Alexandra Gurgel iniciou a vida sexual em uma relação sem consentimento - Carol Caixeta/UOL - Carol Caixeta/UOL
Alexandra Gurgel iniciou a vida sexual com uma relação sem consentimento
Imagem: Carol Caixeta/UOL

Se hoje a ativista é uma inspiração para mulheres que buscam elevar a autoestima e aceitar o próprio corpo, no passado isso não poderia estar mais longe da realidade. Alexandra, que odiava a própria imagem e lutava contra o espelho, viveu uma relação abusiva quando era mais nova.

Aos 18 anos, conheceu o primeiro namorado. "Minha primeira vez foi um estupro. Ele era evangélico. Não usava camisinha e me dava pílula do dia seguinte. Tomei mais de 17. Meu ginecologista falou que não fiquei estéril por um milagre. Tinha final de semana em que eu tomava três pílulas", disse a Universa.

O que viveu na época se transformou em dificuldades para se relacionar novamente. Somadas aos dogmas e tabus religiosos, foram responsáveis por adiar as novas experiências sexuais de Alexandra até os 26 anos. "Levei muito tempo para me masturbar. Nunca tive educação sexual para me conectar com meu corpo."

Naomi Wolf: "Achava que eu deveria me envergonhar por ter sido abusada"

Naomi Wolf sofreu violência sexual duas vezes - David Levenson/Getty Images - David Levenson/Getty Images
Naomi Wolf sofreu violência sexual duas vezes
Imagem: David Levenson/Getty Images

A jornalista e escritora, autora do livro "O Mito da Beleza", também falou publicamente sobre suas experiências. A Universa, rememorou o episódio em que foi sexualmente abusada por um professor da Universidade de Yale, aos 19 anos.

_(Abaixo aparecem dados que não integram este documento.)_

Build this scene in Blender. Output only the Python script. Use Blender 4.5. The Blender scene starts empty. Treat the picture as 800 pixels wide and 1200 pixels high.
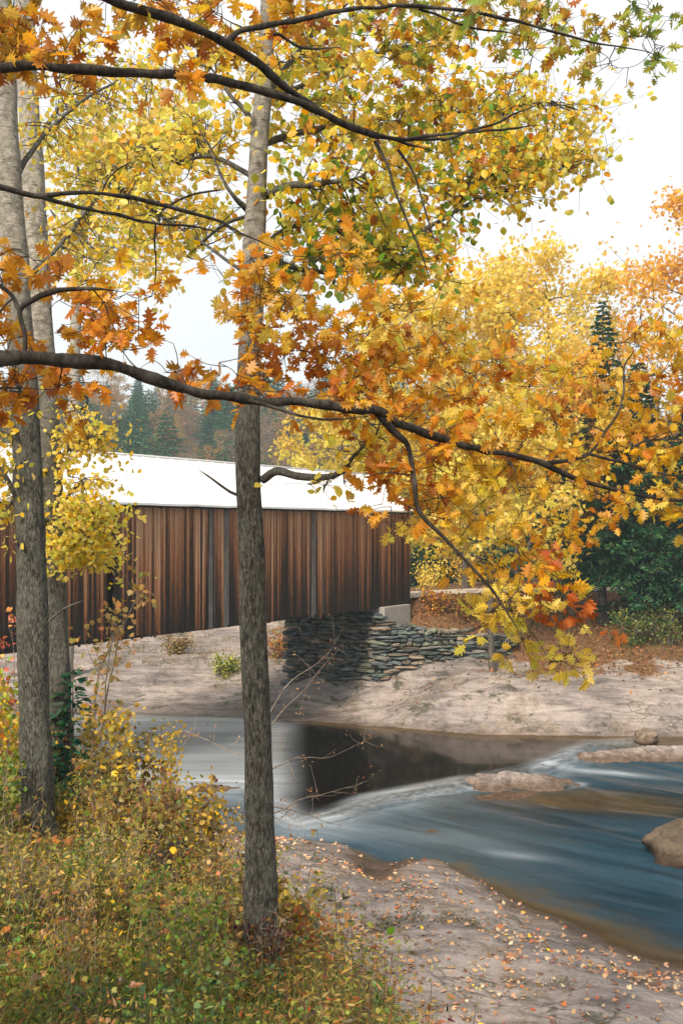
import bpy, math
import numpy as np
from mathutils import Vector

rng = np.random.default_rng(11)
SC = bpy.context.scene
COL = SC.collection
H = 8.0                      # eye height above the river
FP = 1200.0


def P(px, py, Y):
    return np.array([(px - 400) / FP * Y, Y, H - (py - 620) / FP * Y])


# ------------------------------------------------------------------ noise
def _hash(i, j, k):
    n = (i * 374761393 + j * 668265263 + k * 2147483647) & 0xFFFFFFFF
    n = ((n ^ (n >> 13)) * 1274126177) & 0xFFFFFFFF
    n = (n ^ (n >> 16)) & 0xFFFFFFFF
    return n / 4294967295.0


def vnoise(p):
    p = np.asarray(p, float)
    f = np.floor(p)
    t = p - f
    t = t * t * (3 - 2 * t)
    i = f.astype(np.int64)
    out = 0
    for dx in (0, 1):
        for dy in (0, 1):
            for dz in (0, 1):
                w = (t[..., 0] if dx else 1 - t[..., 0]) * (t[..., 1] if dy else 1 - t[..., 1]) * (t[..., 2] if dz else 1 - t[..., 2])
                out = out + w * _hash(i[..., 0] + dx, i[..., 1] + dy, i[..., 2] + dz)
    return out * 2 - 1


def fbm(p, octv=4, gain=.5):
    p = np.asarray(p, float)
    a, s, out = 1., 1., 0
    for o in range(octv):
        out = out + a * vnoise(p * s + 17.3 * o)
        a *= gain
        s *= 2.03
    return out


def fb2(X, Y, sc, octv=4, seed=0., gain=.5):
    return fbm(np.stack([X * sc + seed, Y * sc + seed * 1.7, np.full_like(X, seed + .5)], -1), octv, gain)


def sst(a, b, x):
    t = np.clip((x - a) / (b - a), 0, 1)
    return t * t * (3 - 2 * t)


# ------------------------------------------------------------------ objects
def tag(o, label=None, cat=None, group=None, kind=None):
    if label: o['label'] = label
    if cat: o['category'] = cat
    if group: o['group'] = group
    if kind: o['kind'] = kind
    return o


def empty(name, loc, label, cat, group=None, rz=0.):
    o = bpy.data.objects.new(name, None)
    COL.objects.link(o)
    o.location = loc
    o.rotation_euler = (0, 0, rz)
    o.empty_display_size = .3
    return tag(o, label, cat, group)


def copy_tree(root, loc, rz, sc, label=None, group=None):
    r = root.copy()
    COL.objects.link(r)
    r.location = loc
    r.rotation_euler = (0, 0, rz)
    r.scale = (sc[0], sc[0], sc[1])
    if label: r['label'] = label
    if group: r['group'] = group
    for ch in list(root.children):
        c = ch.copy()
        COL.objects.link(c)
        c.parent = r
        for g in list(ch.children):
            d = g.copy()
            COL.objects.link(d)
            d.parent = c
    return r


class MB:
    """collects geometry for one mesh"""

    def __init__(self):
        self.v, self.c, self.l, self.s, self.n, self.uv = [], [], [], [], 0, []

    def add(self, v, faces, col=(1, 1, 1), uv=None):
        """faces: int array (m,k)"""
        v = np.asarray(v, float).reshape(-1, 3)
        f = np.asarray(faces, int)
        c = np.asarray(col, float)
        if c.ndim == 1: c = np.tile(c[:3], (len(v), 1))
        self.v.append(v)
        self.c.append(c)
        self.uv.append(np.zeros((len(v), 2)) if uv is None else uv)
        self.l.append((f + self.n).ravel())
        self.s.append(np.full(len(f), f.shape[1]))
        self.n += len(v)

    def more(self, faces):
        """faces on the vertices of the last add"""
        f = np.asarray(faces, int)
        self.l.append((f + self.n - len(self.v[-1])).ravel())
        self.s.append(np.full(len(f), f.shape[1]))

    def tube(self, pts, rad, sides=6, col=(1, 1, 1), rough=0., cap=True):
        pts = np.asarray(pts, float)
        n = len(pts)
        rad = np.broadcast_to(np.asarray(rad, float), (n,))
        t = np.gradient(pts, axis=0)
        t /= np.linalg.norm(t, axis=1)[:, None] + 1e-9
        ref = np.array([0., 0, 1]) if abs(t[0, 2]) < .8 else np.array([1., 0, 0])
        u = np.cross(t, ref)
        u /= np.linalg.norm(u, axis=1)[:, None] + 1e-9
        w = np.cross(t, u)
        a = np.arange(sides) / sides * 2 * math.pi
        ring = np.cos(a)[None, :, None] * u[:, None, :] + np.sin(a)[None, :, None] * w[:, None, :]
        r = np.repeat(rad[:, None], sides, 1)
        if rough > 0:
            q = pts[:, None, :] + ring * rad[:, None, None]
            r = r * (1 + rough * fbm(q * np.array([14, 14, 3.]), 3))
        v = pts[:, None, :] + ring * r[:, :, None]
        i = np.arange(n - 1)[:, None] * sides
        j = np.arange(sides)[None, :]
        k = (j + 1) % sides
        f = np.stack([i + j, i + k, i + sides + k, i + sides + j], -1).reshape(-1, 4)
        self.add(v.reshape(-1, 3), f, col)
        if cap:
            self.more([np.arange(sides)[::-1]])
            self.more([np.arange(sides) + (n - 1) * sides])

    def box(self, c, s, R=None, col=(1, 1, 1), jit=0.):
        q = np.array([[x, y, z] for x in (-.5, .5) for y in (-.5, .5) for z in (-.5, .5)]) * np.asarray(s)
        if jit: q = q + rng.normal(0, jit, q.shape)
        if R is not None: q = q @ np.asarray(R).T
        f = [[0, 1, 3, 2], [4, 6, 7, 5], [0, 4, 5, 1], [2, 3, 7, 6], [0, 2, 6, 4], [1, 5, 7, 3]]
        self.add(q + np.asarray(c), f, col)

    def leaves(self, pos, d, size, tmpl, col, fold=.25, curl=.25, nrm=None, wid=1.):
        """tmpl: right half outline from stem (0,0) to tip (0,1)"""
        pos = np.asarray(pos, float)
        n = len(pos)
        if n == 0: return
        d = d / (np.linalg.norm(d, axis=1)[:, None] + 1e-9)
        if nrm is None: nrm = rng.normal(0, 1, (n, 3)) + np.array([0, -.5, .6])
        sx = np.cross(d, nrm)
        sx /= np.linalg.norm(sx, axis=1)[:, None] + 1e-9
        nz = np.cross(sx, d)
        h = np.asarray(tmpl, float)
        k = len(h)
        x = np.concatenate([h[:, 0], -h[1:-1, 0]]) * wid
        y = np.concatenate([h[:, 1], h[1:-1, 1]])
        z = -fold * np.abs(x)
        cu = curl * rng.normal(.4, 1, n)
        size = np.broadcast_to(size, (n,))
        zz = z[None, :] + cu[:, None] * (y ** 2)[None, :] * -.5
        v = pos[:, None, :] + size[:, None, None] * (x[None, :, None] * sx[:, None, :] + y[None, :, None] * d[:, None, :] + zz[:, :, None] * nz[:, None, :])
        m = len(x)
        o = np.arange(n)[:, None] * m
        fr = np.arange(k)[None, :] + o
        fl = np.concatenate([[0], [k - 1], np.arange(m - 1, k - 1, -1)])[None, :] + o
        self.add(v.reshape(-1, 3), fr, np.repeat(np.asarray(col), m, 0), np.tile(np.stack([x, y], -1), (n, 1)))
        self.more(fl)

    def build(self, name, mat, parent=None, smooth=True, uv=False):
        me = bpy.data.meshes.new(name)
        v = np.concatenate(self.v)
        l = np.concatenate(self.l)
        s = np.concatenate(self.s)
        if parent is not None:
            v = v - np.array(parent.matrix_world.translation if parent.type == 'EMPTY' else (0, 0, 0))
        me.vertices.add(len(v))
        me.vertices.foreach_set('co', v.ravel())
        me.loops.add(len(l))
        me.loops.foreach_set('vertex_index', l)
        me.polygons.add(len(s))
        me.polygons.foreach_set('loop_start', np.concatenate([[0], np.cumsum(s)[:-1]]))
        me.polygons.foreach_set('loop_total', s)
        me.polygons.foreach_set('use_smooth', np.full(len(s), smooth))
        me.update(calc_edges=True)
        ca = me.color_attributes.new('Col', 'FLOAT_COLOR', 'POINT')
        c = np.concatenate([np.concatenate(self.c), np.ones((len(v), 1))], 1)
        ca.data.foreach_set('color', c.ravel())
        if uv:
            la = me.attributes.new('Leaf', 'FLOAT_VECTOR', 'POINT')
            la.data.foreach_set('vector', np.concatenate([np.concatenate(self.uv), np.zeros((len(v), 1))], 1).ravel())
        me.materials.append(mat)
        o = bpy.data.objects.new(name, me)
        COL.objects.link(o)
        if parent is not None: o.parent = parent
        return o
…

Falou também sobre um estupro sofrido aos 7, cometido por um rapaz que cuidava dela enquanto os pais estavam fora de casa.

"Por muito tempo, não falei sobre o abuso que sofri, porque remonta a um tempo da minha vida em que era vergonhoso ter sido estuprada uma vez. Isso ter acontecido duas vezes, então, era incrivelmente vergonhoso", disse na ocasião.

O sentimento relatado, a vergonha, é o principal trauma que carrega. Entretanto, hoje, já conseguiu ressignificar o processo de falar sobre o assunto. "Acho importante contar essas histórias, porque quero ser um ser humano completo e não ter uma parte importante da minha vida trancada, esquecida em um porão. Falar sobre isso protege as meninas. Como mulheres, vivemos em um campo de batalha. Sobreviver a uma agressão sexual é estar na linha de frente dessa guerra."